Engineering High-Energy, High-Rate NASICON Cathodes via Cu Doping and Microwave-Induced Grain Refinement for Sodium-Ion Batteries

Abstract

In this work, we designed a series of precursor materials denoted as NMTP-Cux (x=0, 0.03, 0.05, 0.07, 0.1, 0.12, these materials were firstly treated by microwave irradiation. Owing to the rapid volumetric heating characteristics of microwaves, the synthesized samples exhibit a dual structural advantage. Particularly, Cu-introduced NMTP-Cu0.1 [Na2.74Mn0.94Cu0.10Ti1.01(PO4)3], derived from Na2.10Mn1.07Ti1.01(PO4)3 (NMTP), demonstrates more uniform fine grains compared with pristine NMTP. This can be explained by lattice rearrangement that is facilitated by the rapid thermal condition.
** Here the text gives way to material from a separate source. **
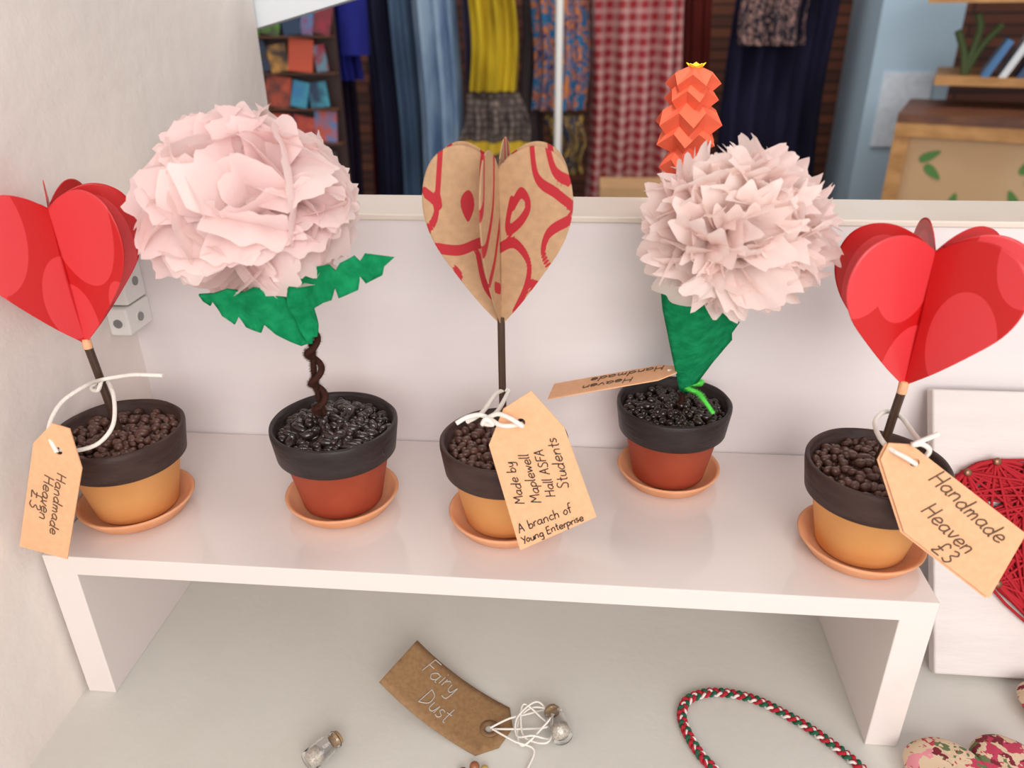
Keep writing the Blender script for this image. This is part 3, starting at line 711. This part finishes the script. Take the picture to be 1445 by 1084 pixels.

Furthermore, owing to the electronic structure modulation of the Cu and the structural stabilization of the Cu-O covalent bond, the microstructure effectively suppresses the long-range cooperative Jahn-Teller distortion induced by Mn3+ through several non-equilibrium defects, such as cation vacancies, thereby significantly enhancing the structural stability of the material during the in-situ reduction of Cu2+ to Cu+ in the material synthesis. NMTP-Cu0.1 shows a three-step redox reaction involving the Mn2+/3+, Ti3+/4+, and Mn3+/4+ couples, delivering a high capacity (167.25mAh/g at 0.1 C), a considerable medium discharge voltage (2.5V), an excellent energy density (481.89 Wh/kg), and a decent cyclability.